Chief U.S. District Judge James Boasberg ordered a temporary halt to deportation flights March 15 while the case is litigated. But two flights appear to have taken off that night after his verbal order halting the flights and a written order that government lawyers insisted they obeyed.

Government lawyers argued the verbal order was unforceable. The lawyers have refused to provide details about when the flights took off, how many people they carried and where they landed, but El Salvador’s President Nayib Bukele said on social media his country received 238 alleged members of Venezuela’s crime gang Tren de Aragua and 23 alleged members of MS-13.

Skye Perryman, president of Democracy Forward Foundation, which is representing Venezuelans in the lawsuit, said the return of the women signaled that all of the deportees could have been brought back to the U.S. under Boasberg’s order temporarily halting the flights.

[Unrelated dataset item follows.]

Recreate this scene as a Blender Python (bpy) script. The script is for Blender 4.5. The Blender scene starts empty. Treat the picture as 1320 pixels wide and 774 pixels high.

“The government’s position expressed today in the D.C. Circuit should send chills down every American’s spine,” Perryman said. “When asked directly, the government again maintained that people the President chooses to remove from the country should be afforded no due process. This is a threat to all Americans and a king-like expansion of power.”

What the Venezuelan women say occurred

Lawyers for the Venezuelans submitted two sworn statements Monday – from a Nicaraguan woman and a Venezuelan woman – who said El Salvador refused to accept them. The women said they and seven other Venezuelan women were flown back that Saturday night, arriving in Texas.

The 26-year-old Nicaraguan woman, whose name was blacked out in court records, said the Salvadorans refused to accept any women or anyone from another Central American country.

“I overheard a Salvadoran official tell an ICE officer that the Salvadoran government would not detain someone from another Central American country because of the conflict it would cause,” the woman said. “I also heard him say that they would not receive the females because the prison was not for females and females were not mentioned in the agreement.”

She had been held at an Immigration and Customs Enforcement in Aurora, Colorado, before she was transferred to the East Hidalgo Detention Center in Texas for the deportation flight.

The Venezuelan woman identified as S.Z.F.R., who had been detained at the Webb County Detention Center in Laredo, Texas, before the transfer for the deportation flight, offered similar testimony.

She was one of eight Venezuelan women who were on one of the March 15 flights but were also rejected by El Salvador.

“All the men got off the plane,” the woman said. “The remaining women asked what happens to us? I was told that the President of El Salvador would not accept women.”